本来見る予定はなかったのだが音出し聴いた瞬間見たくなり、牛丼を片手にフェス飯を堪能している友人を置いて見てきてしまった(置き去りにしてごめんよ)
サークルで走り、突っ込み、ツーステ踏んでダイバーを送りに送って一瞬にして汗だくになりバクシンの時だけライブキッズになって騒ぎ倒した。
3回ほど行われたWODでも、隣のステージまでに広がった巨大サークルでは誰1人真ん中でうろちょろする人もいなく、サークルを作り上げている全員が音楽を、バクシンの音楽を楽しむためのサークルという感じがしてとても良かった。
むしろこっち側のサークルから感じとられる表面だけで騒いでいるやつらは御免な空気が良かった。

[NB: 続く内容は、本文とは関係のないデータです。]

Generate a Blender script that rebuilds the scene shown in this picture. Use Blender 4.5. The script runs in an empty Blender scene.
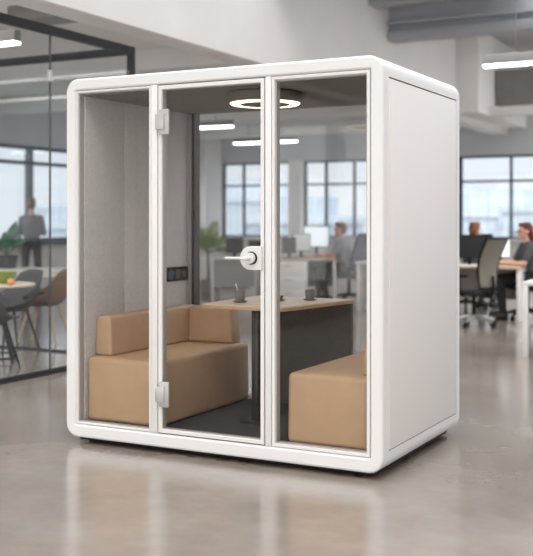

あのサークルを作れたのはバクシンだったからこそだと思う。
めちゃくちゃ楽しかった!たまにはさ、音楽でバカ騒ぎしたいのよ!!
こういう音楽も、思いっきり楽しめる人間で得した。
あ、サークルで隣のステージまで侵略したって書いたけど次のタイテはみんな大好き「打首獄門同好会」だったのでご心配なく。
空きっ腹に酒
ラップ・ユキテロさんがWOZNIAKのワンマンでゲストとして出演した際、終演後出演者で写真撮るって言ってたのに何故かその時新宿MARZのバーカウンターにユキテロさんがいて「写真取らなくていいんですか?」ときいたら「もう写真撮りましたよ。そんなことより酒が飲みたい」とバンド名を裏切らない発言でライブ出ないところでライブのハイライトを作ったのが私の最近の空きっ腹に酒。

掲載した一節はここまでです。